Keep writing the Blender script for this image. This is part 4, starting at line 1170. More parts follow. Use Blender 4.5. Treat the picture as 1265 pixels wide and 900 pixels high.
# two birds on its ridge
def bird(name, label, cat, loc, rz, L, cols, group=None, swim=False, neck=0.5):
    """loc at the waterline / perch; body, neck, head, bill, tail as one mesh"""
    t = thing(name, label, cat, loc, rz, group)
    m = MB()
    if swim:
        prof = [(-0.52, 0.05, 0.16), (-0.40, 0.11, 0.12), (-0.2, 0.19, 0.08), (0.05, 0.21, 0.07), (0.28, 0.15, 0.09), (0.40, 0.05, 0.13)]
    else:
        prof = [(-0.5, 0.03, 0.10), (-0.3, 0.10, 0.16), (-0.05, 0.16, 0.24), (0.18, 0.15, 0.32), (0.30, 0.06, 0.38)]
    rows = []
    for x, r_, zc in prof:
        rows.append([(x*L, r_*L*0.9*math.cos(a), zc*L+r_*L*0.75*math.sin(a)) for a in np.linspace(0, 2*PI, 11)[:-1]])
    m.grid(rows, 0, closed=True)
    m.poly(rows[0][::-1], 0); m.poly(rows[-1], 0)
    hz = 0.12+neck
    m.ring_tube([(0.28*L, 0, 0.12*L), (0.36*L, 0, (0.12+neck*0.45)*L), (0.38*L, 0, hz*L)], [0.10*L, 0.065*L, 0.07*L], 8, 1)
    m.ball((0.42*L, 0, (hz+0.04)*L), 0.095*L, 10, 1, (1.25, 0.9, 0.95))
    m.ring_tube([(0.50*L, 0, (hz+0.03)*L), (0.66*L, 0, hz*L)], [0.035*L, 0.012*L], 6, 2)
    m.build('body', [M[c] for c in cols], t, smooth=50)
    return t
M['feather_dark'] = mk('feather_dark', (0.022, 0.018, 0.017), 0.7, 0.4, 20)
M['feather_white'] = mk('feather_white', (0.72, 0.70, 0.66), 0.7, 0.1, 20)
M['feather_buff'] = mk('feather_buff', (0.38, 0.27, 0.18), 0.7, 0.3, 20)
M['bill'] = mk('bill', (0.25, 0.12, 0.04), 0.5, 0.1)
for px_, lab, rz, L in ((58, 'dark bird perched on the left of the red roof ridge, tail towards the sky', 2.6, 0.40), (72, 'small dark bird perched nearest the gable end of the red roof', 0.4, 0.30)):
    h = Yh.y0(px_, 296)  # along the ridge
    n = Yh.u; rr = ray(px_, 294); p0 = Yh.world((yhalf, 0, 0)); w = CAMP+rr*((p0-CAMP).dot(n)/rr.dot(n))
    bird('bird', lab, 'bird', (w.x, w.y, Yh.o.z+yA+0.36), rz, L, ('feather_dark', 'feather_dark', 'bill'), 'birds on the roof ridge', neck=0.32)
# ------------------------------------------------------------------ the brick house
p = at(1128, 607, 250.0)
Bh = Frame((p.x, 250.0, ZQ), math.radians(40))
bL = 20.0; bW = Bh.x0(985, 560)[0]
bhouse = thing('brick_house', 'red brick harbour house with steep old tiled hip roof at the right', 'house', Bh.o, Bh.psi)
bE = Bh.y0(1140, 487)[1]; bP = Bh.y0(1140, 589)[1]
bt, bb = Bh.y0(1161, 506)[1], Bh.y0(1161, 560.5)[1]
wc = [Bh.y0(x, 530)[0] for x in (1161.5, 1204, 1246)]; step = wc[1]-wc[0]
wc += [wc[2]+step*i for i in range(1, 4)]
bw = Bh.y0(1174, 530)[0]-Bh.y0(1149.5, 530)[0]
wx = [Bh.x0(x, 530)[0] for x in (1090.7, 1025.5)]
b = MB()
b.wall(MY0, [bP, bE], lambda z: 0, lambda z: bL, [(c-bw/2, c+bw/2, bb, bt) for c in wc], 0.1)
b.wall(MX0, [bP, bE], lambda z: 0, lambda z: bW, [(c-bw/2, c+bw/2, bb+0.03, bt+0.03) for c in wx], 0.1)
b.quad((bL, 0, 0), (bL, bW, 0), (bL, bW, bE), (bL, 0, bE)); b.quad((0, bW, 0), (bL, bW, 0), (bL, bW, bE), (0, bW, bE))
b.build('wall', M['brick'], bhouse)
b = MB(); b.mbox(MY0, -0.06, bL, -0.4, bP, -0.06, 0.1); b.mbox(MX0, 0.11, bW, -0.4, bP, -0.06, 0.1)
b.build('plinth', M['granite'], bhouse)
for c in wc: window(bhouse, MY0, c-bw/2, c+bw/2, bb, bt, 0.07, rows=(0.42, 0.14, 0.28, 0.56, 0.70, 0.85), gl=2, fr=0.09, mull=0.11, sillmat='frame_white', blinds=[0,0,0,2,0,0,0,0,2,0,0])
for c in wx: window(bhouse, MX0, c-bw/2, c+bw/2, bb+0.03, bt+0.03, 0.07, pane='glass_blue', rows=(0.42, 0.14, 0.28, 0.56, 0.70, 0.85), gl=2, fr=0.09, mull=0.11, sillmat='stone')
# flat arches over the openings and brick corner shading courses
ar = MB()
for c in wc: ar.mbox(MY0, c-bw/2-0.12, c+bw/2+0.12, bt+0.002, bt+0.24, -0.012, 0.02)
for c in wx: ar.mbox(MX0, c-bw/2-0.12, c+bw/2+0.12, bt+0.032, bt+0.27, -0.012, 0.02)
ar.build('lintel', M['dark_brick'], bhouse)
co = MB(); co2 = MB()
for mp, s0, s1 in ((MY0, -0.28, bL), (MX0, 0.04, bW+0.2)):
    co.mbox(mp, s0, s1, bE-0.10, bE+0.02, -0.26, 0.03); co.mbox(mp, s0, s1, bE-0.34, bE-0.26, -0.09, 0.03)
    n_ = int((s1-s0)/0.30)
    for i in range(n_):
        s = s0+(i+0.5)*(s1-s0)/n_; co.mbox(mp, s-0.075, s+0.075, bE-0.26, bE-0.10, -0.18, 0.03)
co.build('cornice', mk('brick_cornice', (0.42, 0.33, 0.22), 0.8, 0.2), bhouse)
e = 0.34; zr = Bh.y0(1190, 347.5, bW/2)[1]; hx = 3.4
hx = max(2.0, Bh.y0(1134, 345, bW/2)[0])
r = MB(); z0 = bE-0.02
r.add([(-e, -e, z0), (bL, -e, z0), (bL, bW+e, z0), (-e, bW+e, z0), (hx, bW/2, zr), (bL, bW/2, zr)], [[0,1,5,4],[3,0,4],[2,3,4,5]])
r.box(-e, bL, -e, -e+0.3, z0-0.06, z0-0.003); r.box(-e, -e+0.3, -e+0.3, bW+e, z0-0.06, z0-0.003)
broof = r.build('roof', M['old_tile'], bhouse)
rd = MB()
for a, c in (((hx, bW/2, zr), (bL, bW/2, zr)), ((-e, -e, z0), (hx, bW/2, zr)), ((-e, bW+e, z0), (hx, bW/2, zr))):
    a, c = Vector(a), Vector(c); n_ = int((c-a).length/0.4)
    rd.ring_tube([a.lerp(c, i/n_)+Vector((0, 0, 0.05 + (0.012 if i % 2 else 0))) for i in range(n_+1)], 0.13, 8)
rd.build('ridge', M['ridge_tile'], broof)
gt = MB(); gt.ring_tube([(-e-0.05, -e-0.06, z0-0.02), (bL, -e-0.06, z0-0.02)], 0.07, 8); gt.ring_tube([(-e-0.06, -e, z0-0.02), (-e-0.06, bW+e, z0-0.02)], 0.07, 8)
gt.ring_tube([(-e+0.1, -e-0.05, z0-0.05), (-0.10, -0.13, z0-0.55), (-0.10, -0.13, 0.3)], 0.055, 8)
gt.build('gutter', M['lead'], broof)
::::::
# Task prompt
Return the listing above word for word.

# Written answer
Keep writing the Blender script for this image. This is part 4, starting at line 1170. More parts follow. Use Blender 4.5. Treat the picture as 1265 pixels wide and 900 pixels high.
# two birds on its ridge
def bird(name, label, cat, loc, rz, L, cols, group=None, swim=False, neck=0.5):
    """loc at the waterline / perch; body, neck, head, bill, tail as one mesh"""
    t = thing(name, label, cat, loc, rz, group)
    m = MB()
    if swim:
        prof = [(-0.52, 0.05, 0.16), (-0.40, 0.11, 0.12), (-0.2, 0.19, 0.08), (0.05, 0.21, 0.07), (0.28, 0.15, 0.09), (0.40, 0.05, 0.13)]
    else:
        prof = [(-0.5, 0.03, 0.10), (-0.3, 0.10, 0.16), (-0.05, 0.16, 0.24), (0.18, 0.15, 0.32), (0.30, 0.06, 0.38)]
    rows = []
    for x, r_, zc in prof:
        rows.append([(x*L, r_*L*0.9*math.cos(a), zc*L+r_*L*0.75*math.sin(a)) for a in np.linspace(0, 2*PI, 11)[:-1]])
    m.grid(rows, 0, closed=True)
    m.poly(rows[0][::-1], 0); m.poly(rows[-1], 0)
    hz = 0.12+neck
    m.ring_tube([(0.28*L, 0, 0.12*L), (0.36*L, 0, (0.12+neck*0.45)*L), (0.38*L, 0, hz*L)], [0.10*L, 0.065*L, 0.07*L], 8, 1)
    m.ball((0.42*L, 0, (hz+0.04)*L), 0.095*L, 10, 1, (1.25, 0.9, 0.95))
    m.ring_tube([(0.50*L, 0, (hz+0.03)*L), (0.66*L, 0, hz*L)], [0.035*L, 0.012*L], 6, 2)
    m.build('body', [M[c] for c in cols], t, smooth=50)
    return t
M['feather_dark'] = mk('feather_dark', (0.022, 0.018, 0.017), 0.7, 0.4, 20)
M['feather_white'] = mk('feather_white', (0.72, 0.70, 0.66), 0.7, 0.1, 20)
M['feather_buff'] = mk('feather_buff', (0.38, 0.27, 0.18), 0.7, 0.3, 20)
M['bill'] = mk('bill', (0.25, 0.12, 0.04), 0.5, 0.1)
for px_, lab, rz, L in ((58, 'dark bird perched on the left of the red roof ridge, tail towards the sky', 2.6, 0.40), (72, 'small dark bird perched nearest the gable end of the red roof', 0.4, 0.30)):
    h = Yh.y0(px_, 296)  # along the ridge
    n = Yh.u; rr = ray(px_, 294); p0 = Yh.world((yhalf, 0, 0)); w = CAMP+rr*((p0-CAMP).dot(n)/rr.dot(n))
    bird('bird', lab, 'bird', (w.x, w.y, Yh.o.z+yA+0.36), rz, L, ('feather_dark', 'feather_dark', 'bill'), 'birds on the roof ridge', neck=0.32)
# ------------------------------------------------------------------ the brick house
p = at(1128, 607, 250.0)
Bh = Frame((p.x, 250.0, ZQ), math.radians(40))
bL = 20.0; bW = Bh.x0(985, 560)[0]
bhouse = thing('brick_house', 'red brick harbour house with steep old tiled hip roof at the right', 'house', Bh.o, Bh.psi)
bE = Bh.y0(1140, 487)[1]; bP = Bh.y0(1140, 589)[1]
bt, bb = Bh.y0(1161, 506)[1], Bh.y0(1161, 560.5)[1]
wc = [Bh.y0(x, 530)[0] for x in (1161.5, 1204, 1246)]; step = wc[1]-wc[0]
wc += [wc[2]+step*i for i in range(1, 4)]
bw = Bh.y0(1174, 530)[0]-Bh.y0(1149.5, 530)[0]
wx = [Bh.x0(x, 530)[0] for x in (1090.7, 1025.5)]
b = MB()
b.wall(MY0, [bP, bE], lambda z: 0, lambda z: bL, [(c-bw/2, c+bw/2, bb, bt) for c in wc], 0.1)
b.wall(MX0, [bP, bE], lambda z: 0, lambda z: bW, [(c-bw/2, c+bw/2, bb+0.03, bt+0.03) for c in wx], 0.1)
b.quad((bL, 0, 0), (bL, bW, 0), (bL, bW, bE), (bL, 0, bE)); b.quad((0, bW, 0), (bL, bW, 0), (bL, bW, bE), (0, bW, bE))
b.build('wall', M['brick'], bhouse)
b = MB(); b.mbox(MY0, -0.06, bL, -0.4, bP, -0.06, 0.1); b.mbox(MX0, 0.11, bW, -0.4, bP, -0.06, 0.1)
b.build('plinth', M['granite'], bhouse)
for c in wc: window(bhouse, MY0, c-bw/2, c+bw/2, bb, bt, 0.07, rows=(0.42, 0.14, 0.28, 0.56, 0.70, 0.85), gl=2, fr=0.09, mull=0.11, sillmat='frame_white', blinds=[0,0,0,2,0,0,0,0,2,0,0])
for c in wx: window(bhouse, MX0, c-bw/2, c+bw/2, bb+0.03, bt+0.03, 0.07, pane='glass_blue', rows=(0.42, 0.14, 0.28, 0.56, 0.70, 0.85), gl=2, fr=0.09, mull=0.11, sillmat='stone')
# flat arches over the openings and brick corner shading courses
ar = MB()
for c in wc: ar.mbox(MY0, c-bw/2-0.12, c+bw/2+0.12, bt+0.002, bt+0.24, -0.012, 0.02)
for c in wx: ar.mbox(MX0, c-bw/2-0.12, c+bw/2+0.12, bt+0.032, bt+0.27, -0.012, 0.02)
ar.build('lintel', M['dark_brick'], bhouse)
co = MB(); co2 = MB()
for mp, s0, s1 in ((MY0, -0.28, bL), (MX0, 0.04, bW+0.2)):
    co.mbox(mp, s0, s1, bE-0.10, bE+0.02, -0.26, 0.03); co.mbox(mp, s0, s1, bE-0.34, bE-0.26, -0.09, 0.03)
    n_ = int((s1-s0)/0.30)
    for i in range(n_):
        s = s0+(i+0.5)*(s1-s0)/n_; co.mbox(mp, s-0.075, s+0.075, bE-0.26, bE-0.10, -0.18, 0.03)
co.build('cornice', mk('brick_cornice', (0.42, 0.33, 0.22), 0.8, 0.2), bhouse)
e = 0.34; zr = Bh.y0(1190, 347.5, bW/2)[1]; hx = 3.4
hx = max(2.0, Bh.y0(1134, 345, bW/2)[0])
r = MB(); z0 = bE-0.02
r.add([(-e, -e, z0), (bL, -e, z0), (bL, bW+e, z0), (-e, bW+e, z0), (hx, bW/2, zr), (bL, bW/2, zr)], [[0,1,5,4],[3,0,4],[2,3,4,5]])
r.box(-e, bL, -e, -e+0.3, z0-0.06, z0-0.003); r.box(-e, -e+0.3, -e+0.3, bW+e, z0-0.06, z0-0.003)
broof = r.build('roof', M['old_tile'], bhouse)
rd = MB()
for a, c in (((hx, bW/2, zr), (bL, bW/2, zr)), ((-e, -e, z0), (hx, bW/2, zr)), ((-e, bW+e, z0), (hx, bW/2, zr))):
    a, c = Vector(a), Vector(c); n_ = int((c-a).length/0.4)
    rd.ring_tube([a.lerp(c, i/n_)+Vector((0, 0, 0.05 + (0.012 if i % 2 else 0))) for i in range(n_+1)], 0.13, 8)
rd.build('ridge', M['ridge_tile'], broof)
gt = MB(); gt.ring_tube([(-e-0.05, -e-0.06, z0-0.02), (bL, -e-0.06, z0-0.02)], 0.07, 8); gt.ring_tube([(-e-0.06, -e, z0-0.02), (-e-0.06, bW+e, z0-0.02)], 0.07, 8)
gt.ring_tube([(-e+0.1, -e-0.05, z0-0.05), (-0.10, -0.13, z0-0.55), (-0.10, -0.13, 0.3)], 0.055, 8)
gt.build('gutter', M['lead'], broof)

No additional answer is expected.